[Mono-list] bootstrapping mono with free software?

Ben Maurer bmaurer@users.sourceforge.net
Tue, 23 Mar 2004 14:37:37 -0500


On Tue, 2004-03-23 at 14:24, Noa Resare wrote:
> > In short, the verification of mcs is probably the least of your
> > problems. There are much bigger things you would really need to verify,
> > and mcs is easy in comparison.
> 
> I disagree. Yes, mcs is "easy" to verify, but it is also a very powerful
> point of entry for some black hat since the abstraction level is much
> higher than say the CPU or even your average lib/c compiler.
> 
> One can never be totally secure, but an attack that propgagates a trojan
> from my cc/libc by the way of the Portable.NET runtime into mcs is
> several orders of magnitude more difficult to execute than the attack
> that I described in my original post.

Not really. If you can get a backdoor into the C compiler, you can make
any kernel routine do anything. So, rather than just your app accepting
a backdoor password, i have a nice little rootkit.


> Then there is hack value, and that is of course the most important
> reason for trying bootstrapping mono from Portable.NET.
Yep, there is a hack value to this. Just dont trick yourself into
thinking that you are enhancing security when you are doing a hack ;-).

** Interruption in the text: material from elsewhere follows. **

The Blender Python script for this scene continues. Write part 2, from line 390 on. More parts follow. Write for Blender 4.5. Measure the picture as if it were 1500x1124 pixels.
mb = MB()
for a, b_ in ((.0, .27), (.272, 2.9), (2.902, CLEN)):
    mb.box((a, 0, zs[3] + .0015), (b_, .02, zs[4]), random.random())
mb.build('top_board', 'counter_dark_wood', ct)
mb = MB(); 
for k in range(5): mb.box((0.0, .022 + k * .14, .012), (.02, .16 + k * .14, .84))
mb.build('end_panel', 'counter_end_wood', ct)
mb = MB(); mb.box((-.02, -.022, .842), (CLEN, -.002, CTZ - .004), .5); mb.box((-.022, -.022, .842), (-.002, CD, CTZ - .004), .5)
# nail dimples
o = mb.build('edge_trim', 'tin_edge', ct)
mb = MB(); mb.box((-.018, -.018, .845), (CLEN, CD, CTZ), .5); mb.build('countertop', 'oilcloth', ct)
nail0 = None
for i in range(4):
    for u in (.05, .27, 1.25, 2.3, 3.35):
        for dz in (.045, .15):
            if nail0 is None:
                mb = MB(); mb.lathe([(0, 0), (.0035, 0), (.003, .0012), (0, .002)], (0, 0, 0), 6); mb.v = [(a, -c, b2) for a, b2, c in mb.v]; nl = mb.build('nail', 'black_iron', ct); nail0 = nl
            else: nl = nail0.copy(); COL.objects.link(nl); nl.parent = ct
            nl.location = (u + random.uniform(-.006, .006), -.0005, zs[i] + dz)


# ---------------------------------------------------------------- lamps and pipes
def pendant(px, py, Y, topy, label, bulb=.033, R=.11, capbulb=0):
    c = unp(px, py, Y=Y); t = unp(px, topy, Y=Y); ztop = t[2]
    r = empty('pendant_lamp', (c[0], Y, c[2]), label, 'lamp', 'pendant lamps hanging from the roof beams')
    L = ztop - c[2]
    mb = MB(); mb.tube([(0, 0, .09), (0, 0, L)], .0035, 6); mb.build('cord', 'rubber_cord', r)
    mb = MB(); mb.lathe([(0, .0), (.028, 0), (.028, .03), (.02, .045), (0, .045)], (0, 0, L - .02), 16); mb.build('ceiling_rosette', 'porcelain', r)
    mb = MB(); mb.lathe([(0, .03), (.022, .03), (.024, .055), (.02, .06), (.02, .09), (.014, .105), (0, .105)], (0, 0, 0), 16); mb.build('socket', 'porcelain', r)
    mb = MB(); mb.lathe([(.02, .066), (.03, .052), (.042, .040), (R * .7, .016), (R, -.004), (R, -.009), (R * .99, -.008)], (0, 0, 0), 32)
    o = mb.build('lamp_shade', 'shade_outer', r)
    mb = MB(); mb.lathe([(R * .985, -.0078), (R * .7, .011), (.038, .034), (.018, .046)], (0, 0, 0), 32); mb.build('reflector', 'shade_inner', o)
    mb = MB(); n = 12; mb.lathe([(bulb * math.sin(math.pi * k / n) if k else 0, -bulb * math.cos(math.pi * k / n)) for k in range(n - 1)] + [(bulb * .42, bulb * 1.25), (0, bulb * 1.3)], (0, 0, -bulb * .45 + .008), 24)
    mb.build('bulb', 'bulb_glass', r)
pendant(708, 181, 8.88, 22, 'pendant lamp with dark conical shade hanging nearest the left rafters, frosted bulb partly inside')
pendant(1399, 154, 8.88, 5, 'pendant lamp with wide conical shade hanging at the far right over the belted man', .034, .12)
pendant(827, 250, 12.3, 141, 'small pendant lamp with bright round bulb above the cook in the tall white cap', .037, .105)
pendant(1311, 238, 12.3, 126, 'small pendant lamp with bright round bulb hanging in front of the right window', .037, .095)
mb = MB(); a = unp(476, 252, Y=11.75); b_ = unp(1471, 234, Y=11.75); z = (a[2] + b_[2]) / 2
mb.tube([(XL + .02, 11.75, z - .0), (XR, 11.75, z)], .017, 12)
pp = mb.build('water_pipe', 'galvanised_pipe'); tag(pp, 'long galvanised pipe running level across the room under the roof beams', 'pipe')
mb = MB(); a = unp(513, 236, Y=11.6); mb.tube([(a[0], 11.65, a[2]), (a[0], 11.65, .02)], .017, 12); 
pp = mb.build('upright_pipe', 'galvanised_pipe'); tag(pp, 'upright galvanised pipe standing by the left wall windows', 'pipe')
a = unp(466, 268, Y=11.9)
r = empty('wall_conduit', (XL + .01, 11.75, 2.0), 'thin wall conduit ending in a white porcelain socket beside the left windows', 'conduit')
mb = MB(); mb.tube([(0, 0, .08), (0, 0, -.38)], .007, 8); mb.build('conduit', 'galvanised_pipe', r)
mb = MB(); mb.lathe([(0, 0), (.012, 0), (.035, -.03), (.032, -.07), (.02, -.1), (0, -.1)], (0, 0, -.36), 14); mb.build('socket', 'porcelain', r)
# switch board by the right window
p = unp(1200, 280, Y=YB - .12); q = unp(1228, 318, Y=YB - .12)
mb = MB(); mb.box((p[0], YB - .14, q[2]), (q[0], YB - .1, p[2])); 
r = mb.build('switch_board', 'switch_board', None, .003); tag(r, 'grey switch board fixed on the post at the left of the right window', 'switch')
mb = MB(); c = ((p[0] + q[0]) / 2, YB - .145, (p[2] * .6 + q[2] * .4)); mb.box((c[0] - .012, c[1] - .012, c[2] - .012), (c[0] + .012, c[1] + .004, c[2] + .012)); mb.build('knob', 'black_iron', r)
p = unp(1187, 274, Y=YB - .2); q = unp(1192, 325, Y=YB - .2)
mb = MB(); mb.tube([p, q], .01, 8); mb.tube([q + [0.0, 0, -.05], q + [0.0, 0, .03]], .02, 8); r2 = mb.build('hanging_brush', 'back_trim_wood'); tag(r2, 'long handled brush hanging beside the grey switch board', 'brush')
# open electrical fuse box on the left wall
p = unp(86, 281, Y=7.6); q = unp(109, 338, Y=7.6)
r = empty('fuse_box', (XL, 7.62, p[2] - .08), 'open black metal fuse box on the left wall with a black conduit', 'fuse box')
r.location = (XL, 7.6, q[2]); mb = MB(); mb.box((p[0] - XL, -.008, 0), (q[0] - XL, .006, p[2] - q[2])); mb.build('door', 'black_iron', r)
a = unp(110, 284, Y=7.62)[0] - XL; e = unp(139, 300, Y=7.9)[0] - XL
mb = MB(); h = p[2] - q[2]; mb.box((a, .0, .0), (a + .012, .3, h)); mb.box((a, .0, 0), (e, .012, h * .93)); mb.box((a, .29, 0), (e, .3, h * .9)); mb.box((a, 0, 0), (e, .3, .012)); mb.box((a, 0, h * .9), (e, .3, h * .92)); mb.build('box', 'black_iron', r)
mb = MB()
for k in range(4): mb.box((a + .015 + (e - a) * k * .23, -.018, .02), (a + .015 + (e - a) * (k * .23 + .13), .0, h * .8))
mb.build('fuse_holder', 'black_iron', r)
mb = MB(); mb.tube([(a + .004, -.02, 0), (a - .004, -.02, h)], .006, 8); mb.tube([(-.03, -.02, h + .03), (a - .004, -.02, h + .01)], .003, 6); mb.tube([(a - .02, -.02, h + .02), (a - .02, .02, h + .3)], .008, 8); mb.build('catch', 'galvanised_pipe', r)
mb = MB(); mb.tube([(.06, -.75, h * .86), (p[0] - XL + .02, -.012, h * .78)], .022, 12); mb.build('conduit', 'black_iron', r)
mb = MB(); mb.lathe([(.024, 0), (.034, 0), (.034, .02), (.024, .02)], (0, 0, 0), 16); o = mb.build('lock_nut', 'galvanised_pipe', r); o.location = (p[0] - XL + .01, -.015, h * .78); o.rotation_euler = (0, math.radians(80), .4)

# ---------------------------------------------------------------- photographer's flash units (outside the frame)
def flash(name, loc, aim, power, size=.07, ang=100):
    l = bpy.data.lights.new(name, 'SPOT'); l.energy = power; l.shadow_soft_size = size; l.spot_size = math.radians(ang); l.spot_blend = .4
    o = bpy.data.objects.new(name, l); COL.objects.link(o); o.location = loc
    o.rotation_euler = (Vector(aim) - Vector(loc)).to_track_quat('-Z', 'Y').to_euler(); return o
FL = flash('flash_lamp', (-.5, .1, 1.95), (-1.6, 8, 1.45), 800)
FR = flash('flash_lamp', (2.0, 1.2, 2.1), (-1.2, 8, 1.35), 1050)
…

> > > I just tried to this, with mixed success. A trivial patch to mcs/decl.cs
> > > to work around a bug in enum initialization in cscc made mcs.exe
> > > compile. Some more kluges applied to to the mcs sources made mcs.exe
> > > work in the Portable.NET environment for simple test cases, like
> > > compiling a runnable HelloWorld.exe.
> > The correct way to go about this is to fix up cscc. MCS's source is
> > valid, it can be compiled with csc. 
> 
> Of course. But hacknig mcs is so much easier since it's written in a
> better language :) If there is ever an officially supported way of
> bootstrapping mono with Portable.NET all fixes would of course be
> applied on the appropriate places in the respective trees first.
I don't think shifting around mcs source code is the correct way to fix
cscc. Anyways, where is that hack value? Don't you want to make the
software you are touching *less* buggy.

> > Also, you can just compile our corlib with cscc, (that is how it was
> > created in the first place, mcs and corlib were compiled with csc, and
> > scp'd over to linux).
> 
> True, but that would mean that I'd need to buy windows licenses that I
> won't use for anything else.
What i mean to say is:
You do not have to use mcs to compile corlib, you can just use any other
c# compiler. MCS is not able to compile corlib on the MS runtime, I
would not expect any runtime other than Mono to bootstrap corlib with
mcs.

> > 
> > For the reasons stated above, I think this is an effort that will not
> > net you any additional security.
> 
> I fail to see how you draw that conclusion. The total security is equal
> to the security of the "weakest link" in the chain and you can't know
> beforehand which link is weakest. Therefore improving the safeguards
> against a certain class of attacks against the distributed mcs/corlib
> binaries will give additional security. It might not be much though. And
> then there is hack value :)

I am pretty sure that the potential to have a rootkit inside your kernel
is much greater than the risk that mcs is corrupt. And the ability to
detect the former is very low, given that you would pretty much have to
inspect the bytes on your disk with a `clean' computer. MCS on the other
hand, you could just disassemble.

Again, there is a hack value here, but the security benefit is very
marginal, I argue that it does not even exist.